The Cabot-Koppers Superfund site in my city is just one of many such polluted sites in America and the world. Until recently the Koppers plant supplied the utility poles for the Gainesville Regional Utility (GRU), the entity also responsible for the well-field threatened by creosote used in treating the wood. The treatment makes the wood resistant to the wear of weather and insects. Florida was one of three states where most wood treatment was done, dating back to the colonial period. At one time treated wood was used in shipbuilding.

My bicycle route to campus takes me along roads lined with trees and utility poles, the wooden ones supplied locally until a month ago. GRU now gets its poles from Georgia. My house is connected to this grid by wires supported by these poles, and my swimming pool was recently refilled using city water. It took two days to fill the 20 x 40 pool at a rate of 35 gallons/min.

I am thinking my circumstances as a subject, a self, signed by my proper name. We are constructing a concept capable in principle of thinking what is happening from a different position, as event. Our concept (event, persona, problem) is to philosophy what "partial observer" is to science.

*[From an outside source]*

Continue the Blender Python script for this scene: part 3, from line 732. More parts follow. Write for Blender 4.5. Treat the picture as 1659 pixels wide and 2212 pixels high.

Through science we grasp the state of affairs. The instruments monitoring the well-field, put in place by the Corps of Engineers, the corporation, the city, produce a measure from within the state of affairs, indicating the rate of seepage at which the pollutant is approaching the well-field in the acquifer that supplies our drinking water. What is the thought of the human measure, by means of which collectively we could think from our participation in these intersecting forces and processes (electricity, drinking water)?